##### Material
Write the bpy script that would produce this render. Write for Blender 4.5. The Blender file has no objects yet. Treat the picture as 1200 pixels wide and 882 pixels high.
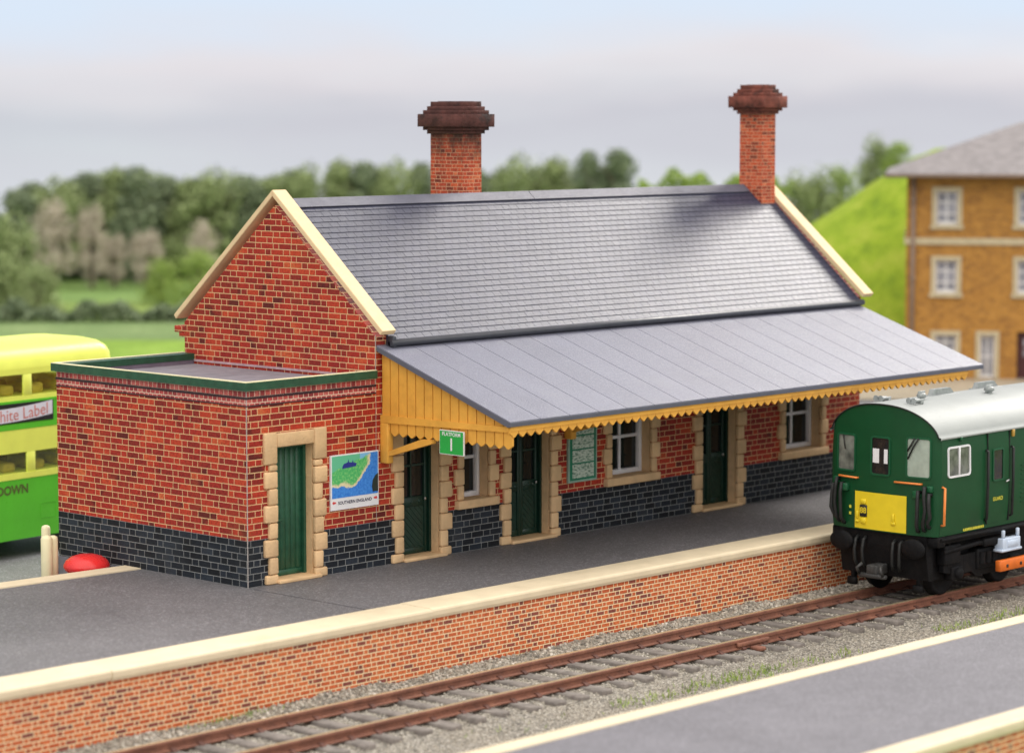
import bpy, bmesh, math, random
from mathutils import Vector, Matrix, noise
R = math.radians
random.seed(7)
scene = bpy.context.scene
COL = scene.collection

# ------------------------------------------------------------------ nodes
class NT:
    def __init__(s, tree): s.t = tree; s.n = tree.nodes; s.l = tree.links
    def new(s, typ, **kw):
        n = s.n.new(typ)
        for k, v in kw.items(): setattr(n, k, v)
        return n
    def put(s, sock, v):
        if v is None: return
        if hasattr(v, 'is_output') or isinstance(v, bpy.types.NodeSocket): s.l.new(v, sock)
        else:
            if sock.type == 'RGBA' and len(v) == 3: v = (*v, 1)
            sock.default_value = v
    def m(s, op, a, b=None, c=None, clamp=False):
        n = s.new('ShaderNodeMath', operation=op, use_clamp=clamp)
        for i, v in enumerate((a, b, c)):
            if v is not None: s.put(n.inputs[i], v)
        return n.outputs[0]
    def ramp(s, fac, stops, interp='LINEAR'):
        n = s.new('ShaderNodeValToRGB'); cr = n.color_ramp; cr.interpolation = interp
        while len(cr.elements) < len(stops): cr.elements.new(0.5)
        for e, (p, c) in zip(cr.elements, stops):
            e.position = p; e.color = (*c, 1) if len(c) == 3 else c
        s.put(n.inputs[0], fac); return n.outputs[0]
    def mix(s, fac, a, b, blend='MIX'):
        n = s.new('ShaderNodeMix', data_type='RGBA', blend_type=blend)
        s.put(n.inputs[0], fac); s.put(n.inputs[6], a); s.put(n.inputs[7], b); return n.outputs[2]
    def noise(s, vec, scale, detail=3, rough=.55, dist=0.0):
        n = s.new('ShaderNodeTexNoise'); s.put(n.inputs['Vector'], vec)
        n.inputs['Scale'].default_value = scale; n.inputs['Detail'].default_value = detail
        n.inputs['Roughness'].default_value = rough; n.inputs['Distortion'].default_value = dist
        return n.outputs[0]
    def sep(s, v): n = s.new('ShaderNodeSeparateXYZ'); s.put(n.inputs[0], v); return n.outputs
    def comb(s, x, y, z):
        n = s.new('ShaderNodeCombineXYZ')
        for i, v in enumerate((x, y, z)): s.put(n.inputs[i], v)
        return n.outputs[0]
    def smooth(s, v, a, b, lo=0., hi=1.):
        n = s.new('ShaderNodeMapRange', interpolation_type='SMOOTHSTEP')
        s.put(n.inputs[0], v)
        for i, k in zip((1, 2, 3, 4), (a, b, lo, hi)): n.inputs[i].default_value = k
        return n.outputs[0]
    def bump(s, h, dist, strength=1.0):
        n = s.new('ShaderNodeBump'); s.put(n.inputs['Height'], h)
        n.inputs['Distance'].default_value = dist; n.inputs['Strength'].default_value = strength
        return n.outputs[0]

def new_mat(name):
    m = bpy.data.materials.new(name); m.use_nodes = True
    t = NT(m.node_tree); b = t.n['Principled BSDF']
    co = t.new('ShaderNodeTexCoord').outputs['Object']
    return m, t, b, co

def paint(name, col, rough=.5, var=.12, scale=6., bump=.004, bscale=40., spec=.4, island=0., metal=0., dirt=None, speck=0., coat=0.):
    """a real painted / cast surface: colour drift, fine grain, slight roughness change, optional dirt and per-piece tint"""
    m, t, b, co = new_mat(name)
    n1 = t.noise(co, scale, 4); n2 = t.noise(co, bscale, 2)
    lo = tuple(c*(1-var) for c in col); hi = tuple(min(1, c*(1+var)) for c in col)
    c = t.ramp(n1, [(.3, lo), (.7, hi)])
    if island:
        g = t.new('ShaderNodeNewGeometry').outputs['Random Per Island']
        c = t.mix(1., c, t.ramp(g, [(0, (1-island,)*3), (1, (1+island,)*3)]), 'MULTIPLY')
    if speck:
        s_ = t.noise(co, bscale*1.6, 1)
        c = t.mix(t.smooth(s_, .55, .75, 0, speck), c, tuple(min(1, x*2.2+.05) for x in col))
    if dirt:
        d = t.noise(co, scale*.6, 5, .65)
        c = t.mix(t.smooth(d, .5, .75, 0, dirt[1]), c, dirt[0])
    t.put(b.inputs['Base Color'], c)
    t.put(b.inputs['Roughness'], t.smooth(n2, .3, .7, max(.05, rough-.08), min(1, rough+.1)))
    b.inputs['Specular IOR Level'].default_value = spec; b.inputs['Metallic'].default_value = metal
    b.inputs['Coat Weight'].default_value = coat
    if bump: t.put(b.inputs['Normal'], t.bump(n2, bump))
    return m

def brick(name, course, st, hd, mortar, stops, mcol, zoff=0., rough=.7, flemish=True, grime=None, edge=.006, wob=.005, soot=None):
    m, t, b, co = new_mat(name)
    tn = t.new('ShaderNodeTexCoord').outputs['Normal']
    nx, ny, nz = t.sep(tn); x, y, z = t.sep(co)
    side = t.m('GREATER_THAN', t.m('ABSOLUTE', nx), .6)
    flat = t.m('GREATER_THAN', t.m('ABSOLUTE', nz), .6)
    u = t.m('ADD', t.m('MULTIPLY', side, y), t.m('MULTIPLY', t.m('SUBTRACT', 1., side), x))
    v = t.m('ADD', t.m('MULTIPLY', flat, y), t.m('MULTIPLY', t.m('SUBTRACT', 1., flat), z))
    w = t.noise(co, 9., 3)
    w2 = t.noise(co, 33., 2)
    u = t.m('ADD', u, t.m('MULTIPLY', t.m('SUBTRACT', w2, .5), wob*1.5))
    v = t.m('ADD', v, t.m('MULTIPLY', t.m('SUBTRACT', w, .5), wob*1.5))
    per = st+hd if flemish else st
    vn = t.m('DIVIDE', t.m('ADD', v, 50.*course+zoff), course)
    row = t.m('FLOOR', vn); fv = t.m('FRACT', vn)
    wr = t.new('ShaderNodeTexWhiteNoise', noise_dimensions='1D'); t.put(wr.inputs['W'], row)
    uu = t.m('ADD', t.m('DIVIDE', t.m('ADD', u, 400.*per), per), t.m('ADD', t.m('MULTIPLY', row, .5), t.m('MULTIPLY', wr.outputs['Value'], .22)))
    cell = t.m('FLOOR', uu); fu = t.m('FRACT', uu)
    if flemish:
        S = st/per
        # joint position wanders from cell to cell so lengths differ
        wc = t.new('ShaderNodeTexWhiteNoise', noise_dimensions='2D'); t.put(wc.inputs['Vector'], t.comb(cell, row, 0.))
        Sj = t.m('ADD', S, t.m('MULTIPLY', t.m('SUBTRACT', wc.outputs['Value'], .5), .10))
        isH = t.m('GREATER_THAN', fu, Sj)
        du = t.m('MINIMUM', t.m('MINIMUM', fu, t.m('SUBTRACT', 1., fu)), t.m('ABSOLUTE', t.m('SUBTRACT', fu, Sj)))
        idx = t.m('ADD', t.m('MULTIPLY', cell, 2.), isH)
    else:
        du = t.m('MINIMUM', fu, t.m('SUBTRACT', 1., fu)); idx = cell
    du = t.m('MULTIPLY', du, per)
    dv = t.m('MULTIPLY', t.m('MINIMUM', fv, t.m('SUBTRACT', 1., fv)), course)
    d = t.m('MINIMUM', du, dv)
    mask = t.smooth(d, mortar*.5-edge*.5, mortar*.5+edge*.5)          # 1 = brick
    wn = t.new('ShaderNodeTexWhiteNoise', noise_dimensions='2D'); t.put(wn.inputs['Vector'], t.comb(idx, row, 0.))
    patch = t.noise(co, 1.6, 3)
    fac = t.m('ADD', t.m('MULTIPLY', wn.outputs['Value'], .86), t.m('MULTIPLY', t.m('SUBTRACT', patch, .5), .8), clamp=True)
    c = t.ramp(fac, stops)
    inner = t.noise(co, 26., 4, .6)
    c = t.mix(1., c, t.ramp(inner, [(.25, (.48, .46, .5)), (.5, (1, 1, 1)), (.76, (1.32, 1.4, 1.3))]), 'MULTIPLY')
    mc = t.mix(t.smooth(t.noise(co, 14., 3), .4, .75, 0., .35), mcol, tuple(k*.6 for k in mcol))
    c = t.mix(mask, mc, c)
    if grime:
        g = t.noise(co, .9, 5, .65)
        c = t.mix(t.smooth(g, .52, .78, 0, grime[1]), c, grime[0])
    if soot:   # real smoke blackening that follows the stack height, broken up by noise
        h = t.m('ADD', z, t.m('MULTIPLY', t.m('SUBTRACT', t.noise(co, 5., 4), .5), 1.0))
        c = t.mix(t.smooth(h, soot[0], soot[1], 0., soot[2]), c, (.02, .017, .016))
    t.put(b.inputs['Base Color'], c)
    b.inputs['Roughness'].default_value = rough; b.inputs['Specular IOR Level'].default_value = .3
    hgt = t.m('ADD', mask, t.m('MULTIPLY', inner, .35))
    t.put(b.inputs['Normal'], t.bump(hgt, .008, .7))
    return m

M = {}
red_stops = [(0, (.12, .014, .012)), (.06, (.24, .022, .015)), (.24, (.27, .020, .015)), (.58, (.39, .029, .017)), (.84, (.49, .056, .022)), (1, (.56, .13, .045))]
M['brick'] = brick('red_brick', .106, .32, .155, .0135, red_stops, (.80, .52, .27), zoff=.0, grime=((.52, .17, .05), .25))
M['blue_brick'] = brick('blue_brick', .112, .32, .16, .0115, [(0, (.006, .007, .010)), (.5, (.012, .016, .024)), (.85, (.024, .031, .044)), (1, (.034, .036, .042))], (.28, .285, .28), zoff=0., rough=.7, grime=((.035, .04, .045), .4))
M['header_brick'] = brick('header_brick', .10, .115, .115, .012, [(0, (.26, .04, .045)), (.5, (.46, .075, .07)), (1, (.56, .15, .13))], (.85, .62, .48), zoff=.03, flemish=False)
M['chimney_brick'] = brick('chimney_brick', .072, .20, .10, .012, [(0, (.20, .035, .02)), (.25, (.42, .06, .028)), (.7, (.56, .085, .032)), (1, (.64, .19, .09))], (.66, .36, .22), wob=.012, grime=((.05, .03, .025), .45), soot=(6.75, 7.5, .85))
M['chimney_brick_clean'] = brick('chimney_brick_clean', .072, .20, .10, .012, [(0, (.20, .035, .02)), (.25, (.42, .06, .028)), (.7, (.56, .085, .032)), (1, (.64, .19, .09))], (.66, .36, .22), wob=.012, grime=((.30, .10, .05), .3), soot=(7.45, 8.1, .6))
M['cap_brick'] = paint('sooty_cap_brick', (.085, .030, .026), .85, .45, 5, .012, 22, dirt=((.016, .014, .015), .95))
M['cap_red'] = paint('red_cap_brick', (.17, .05, .036), .85, .5, 5, .012, 22, dirt=((.018, .014, .014), .9))
M['platform_brick'] = brick('orange_brick', .073, .20, .095, .0165, [(0, (.24, .07, .055)), (.12, (.33, .085, .055)), (.22, (.52, .11, .04)), (.6, (.62, .145, .05)), (1, (.68, .20, .07))], (.93, .74, .46), rough=.7, edge=.006, wob=.004)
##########
Problem to work on:
Identify every line above with the string "that" in it. Copy those lines.

Complete response:
Write the bpy script that would produce this render. Write for Blender 4.5. The Blender file has no objects yet. Treat the picture as 1200 pixels wide and 882 pixels high.
    if soot:   # real smoke blackening that follows the stack height, broken up by noise